:: INFORMATION PROVIDED ::

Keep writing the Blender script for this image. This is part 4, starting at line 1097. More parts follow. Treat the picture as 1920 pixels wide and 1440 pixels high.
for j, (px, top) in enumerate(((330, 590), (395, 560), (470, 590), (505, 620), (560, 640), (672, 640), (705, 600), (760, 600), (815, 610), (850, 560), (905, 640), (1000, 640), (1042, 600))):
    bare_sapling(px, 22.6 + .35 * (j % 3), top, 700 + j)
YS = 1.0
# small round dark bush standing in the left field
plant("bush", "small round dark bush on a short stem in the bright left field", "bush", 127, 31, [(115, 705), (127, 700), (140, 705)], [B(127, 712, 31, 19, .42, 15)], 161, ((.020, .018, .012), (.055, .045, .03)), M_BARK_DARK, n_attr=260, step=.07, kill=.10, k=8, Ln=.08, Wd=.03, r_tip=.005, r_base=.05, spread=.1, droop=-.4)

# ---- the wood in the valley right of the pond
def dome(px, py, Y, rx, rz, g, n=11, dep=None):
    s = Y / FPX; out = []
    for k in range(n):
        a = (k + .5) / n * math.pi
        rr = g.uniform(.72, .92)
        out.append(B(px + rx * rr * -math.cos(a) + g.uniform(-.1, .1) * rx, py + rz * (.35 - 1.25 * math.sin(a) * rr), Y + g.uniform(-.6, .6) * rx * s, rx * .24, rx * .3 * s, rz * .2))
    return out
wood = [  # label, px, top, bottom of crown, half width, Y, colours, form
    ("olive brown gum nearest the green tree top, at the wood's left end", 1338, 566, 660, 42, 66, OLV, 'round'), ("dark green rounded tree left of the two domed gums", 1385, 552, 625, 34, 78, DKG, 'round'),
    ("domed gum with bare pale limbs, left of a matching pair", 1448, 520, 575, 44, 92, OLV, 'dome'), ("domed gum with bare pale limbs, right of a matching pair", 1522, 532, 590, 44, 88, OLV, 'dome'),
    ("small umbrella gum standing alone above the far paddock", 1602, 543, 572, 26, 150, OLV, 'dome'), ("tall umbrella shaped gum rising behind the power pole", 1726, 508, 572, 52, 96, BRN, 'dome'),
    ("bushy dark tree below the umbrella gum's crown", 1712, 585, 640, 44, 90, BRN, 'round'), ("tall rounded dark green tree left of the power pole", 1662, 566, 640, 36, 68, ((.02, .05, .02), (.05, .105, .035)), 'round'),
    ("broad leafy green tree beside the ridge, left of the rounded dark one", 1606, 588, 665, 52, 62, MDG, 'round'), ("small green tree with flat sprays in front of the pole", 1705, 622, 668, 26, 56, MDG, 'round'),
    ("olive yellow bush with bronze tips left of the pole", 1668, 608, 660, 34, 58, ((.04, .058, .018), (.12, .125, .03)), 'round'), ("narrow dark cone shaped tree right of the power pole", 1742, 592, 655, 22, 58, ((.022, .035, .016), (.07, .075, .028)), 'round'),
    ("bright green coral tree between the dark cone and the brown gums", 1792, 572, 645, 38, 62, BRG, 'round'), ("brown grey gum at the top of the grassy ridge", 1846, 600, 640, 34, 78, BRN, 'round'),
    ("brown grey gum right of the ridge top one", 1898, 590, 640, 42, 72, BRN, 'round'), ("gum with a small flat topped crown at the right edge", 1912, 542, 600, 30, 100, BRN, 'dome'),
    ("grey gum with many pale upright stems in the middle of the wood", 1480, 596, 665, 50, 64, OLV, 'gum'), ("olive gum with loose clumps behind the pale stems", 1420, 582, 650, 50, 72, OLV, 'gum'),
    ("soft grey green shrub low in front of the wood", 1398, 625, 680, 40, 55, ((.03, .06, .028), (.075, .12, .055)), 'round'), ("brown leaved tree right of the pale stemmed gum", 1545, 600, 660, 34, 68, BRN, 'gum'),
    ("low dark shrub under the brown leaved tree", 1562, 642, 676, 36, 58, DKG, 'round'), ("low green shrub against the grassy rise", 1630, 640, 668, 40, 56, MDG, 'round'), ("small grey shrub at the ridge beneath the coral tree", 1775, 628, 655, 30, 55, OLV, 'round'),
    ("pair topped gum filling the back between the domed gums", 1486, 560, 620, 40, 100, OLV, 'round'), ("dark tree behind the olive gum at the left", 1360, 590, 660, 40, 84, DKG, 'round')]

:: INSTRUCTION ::
Restate the data above exactly, keeping each word as it stands.

:: WORKED ANSWER ::
Keep writing the Blender script for this image. This is part 4, starting at line 1097. More parts follow. Treat the picture as 1920 pixels wide and 1440 pixels high.
for j, (px, top) in enumerate(((330, 590), (395, 560), (470, 590), (505, 620), (560, 640), (672, 640), (705, 600), (760, 600), (815, 610), (850, 560), (905, 640), (1000, 640), (1042, 600))):
    bare_sapling(px, 22.6 + .35 * (j % 3), top, 700 + j)
YS = 1.0
# small round dark bush standing in the left field
plant("bush", "small round dark bush on a short stem in the bright left field", "bush", 127, 31, [(115, 705), (127, 700), (140, 705)], [B(127, 712, 31, 19, .42, 15)], 161, ((.020, .018, .012), (.055, .045, .03)), M_BARK_DARK, n_attr=260, step=.07, kill=.10, k=8, Ln=.08, Wd=.03, r_tip=.005, r_base=.05, spread=.1, droop=-.4)

# ---- the wood in the valley right of the pond
def dome(px, py, Y, rx, rz, g, n=11, dep=None):
    s = Y / FPX; out = []
    for k in range(n):
        a = (k + .5) / n * math.pi
        rr = g.uniform(.72, .92)
        out.append(B(px + rx * rr * -math.cos(a) + g.uniform(-.1, .1) * rx, py + rz * (.35 - 1.25 * math.sin(a) * rr), Y + g.uniform(-.6, .6) * rx * s, rx * .24, rx * .3 * s, rz * .2))
    return out
wood = [  # label, px, top, bottom of crown, half width, Y, colours, form
    ("olive brown gum nearest the green tree top, at the wood's left end", 1338, 566, 660, 42, 66, OLV, 'round'), ("dark green rounded tree left of the two domed gums", 1385, 552, 625, 34, 78, DKG, 'round'),
    ("domed gum with bare pale limbs, left of a matching pair", 1448, 520, 575, 44, 92, OLV, 'dome'), ("domed gum with bare pale limbs, right of a matching pair", 1522, 532, 590, 44, 88, OLV, 'dome'),
    ("small umbrella gum standing alone above the far paddock", 1602, 543, 572, 26, 150, OLV, 'dome'), ("tall umbrella shaped gum rising behind the power pole", 1726, 508, 572, 52, 96, BRN, 'dome'),
    ("bushy dark tree below the umbrella gum's crown", 1712, 585, 640, 44, 90, BRN, 'round'), ("tall rounded dark green tree left of the power pole", 1662, 566, 640, 36, 68, ((.02, .05, .02), (.05, .105, .035)), 'round'),
    ("broad leafy green tree beside the ridge, left of the rounded dark one", 1606, 588, 665, 52, 62, MDG, 'round'), ("small green tree with flat sprays in front of the pole", 1705, 622, 668, 26, 56, MDG, 'round'),
    ("olive yellow bush with bronze tips left of the pole", 1668, 608, 660, 34, 58, ((.04, .058, .018), (.12, .125, .03)), 'round'), ("narrow dark cone shaped tree right of the power pole", 1742, 592, 655, 22, 58, ((.022, .035, .016), (.07, .075, .028)), 'round'),
    ("bright green coral tree between the dark cone and the brown gums", 1792, 572, 645, 38, 62, BRG, 'round'), ("brown grey gum at the top of the grassy ridge", 1846, 600, 640, 34, 78, BRN, 'round'),
    ("brown grey gum right of the ridge top one", 1898, 590, 640, 42, 72, BRN, 'round'), ("gum with a small flat topped crown at the right edge", 1912, 542, 600, 30, 100, BRN, 'dome'),
    ("grey gum with many pale upright stems in the middle of the wood", 1480, 596, 665, 50, 64, OLV, 'gum'), ("olive gum with loose clumps behind the pale stems", 1420, 582, 650, 50, 72, OLV, 'gum'),
    ("soft grey green shrub low in front of the wood", 1398, 625, 680, 40, 55, ((.03, .06, .028), (.075, .12, .055)), 'round'), ("brown leaved tree right of the pale stemmed gum", 1545, 600, 660, 34, 68, BRN, 'gum'),
    ("low dark shrub under the brown leaved tree", 1562, 642, 676, 36, 58, DKG, 'round'), ("low green shrub against the grassy rise", 1630, 640, 668, 40, 56, MDG, 'round'), ("small grey shrub at the ridge beneath the coral tree", 1775, 628, 655, 30, 55, OLV, 'round'),
    ("pair topped gum filling the back between the domed gums", 1486, 560, 620, 40, 100, OLV, 'round'), ("dark tree behind the olive gum at the left", 1360, 590, 660, 40, 84, DKG, 'round')]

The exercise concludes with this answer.